Israeli archaeologist Aharon Kempinski contends that the square structure and its installations that Adam Zertal identified as an altar in “Has Joshua’s Altar Been Found on Mt. Ebal?” BAR 11:01, actually reflect three separate and successive Iron Age I settlement phases: first, pits and silos; second, a two-or three-room farm house; and finally, a watchtower. The colors in Kempinski’s three drawings are the same colors used for the corresponding Structures in Zertal’s BAR article.

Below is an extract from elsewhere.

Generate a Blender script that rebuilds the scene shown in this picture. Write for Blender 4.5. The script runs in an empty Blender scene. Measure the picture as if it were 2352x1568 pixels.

The phase 2 house was destroyed in the 11th century B.C., says Kempinski—perhaps by Canaanites or perhaps in an attack by another Israelite tribe. Phase 3 settlers, Kempinski suggests, then created a defensive watchtower (yellow) by filling in the destroyed house to use it as a base for the watchtower. The pithos that Kempinski saw within the structure is located in his phase 3 plan.

Zertal’s Altar Reconstruction

But the excavator of the square structure, Adam Zertal, says that the cultic nature of the Mt. Ebal site cannot be denied. The yellow walls, according to Zertal, are part of an altar platform for burning sacrifices and a three-foot-wide ramp leading up to it. He maintains that the blue structures, built at the same time as the yellow, are two courtyards and a lower ramp that runs alongside the higher ramp and then turns into a ledge surrounding the altar platform.

Although Zertal disagrees with Kempinski’s contention that the circular installations (green) are non-cultic pits and silos, Zertal does attribute these installations to an earlier phase than that of the altar.

Zertal denies that any destruction occurred at Mt. Ebal in phase 2 or at any other time; he says that there was never a need for a watchtower at this cult site.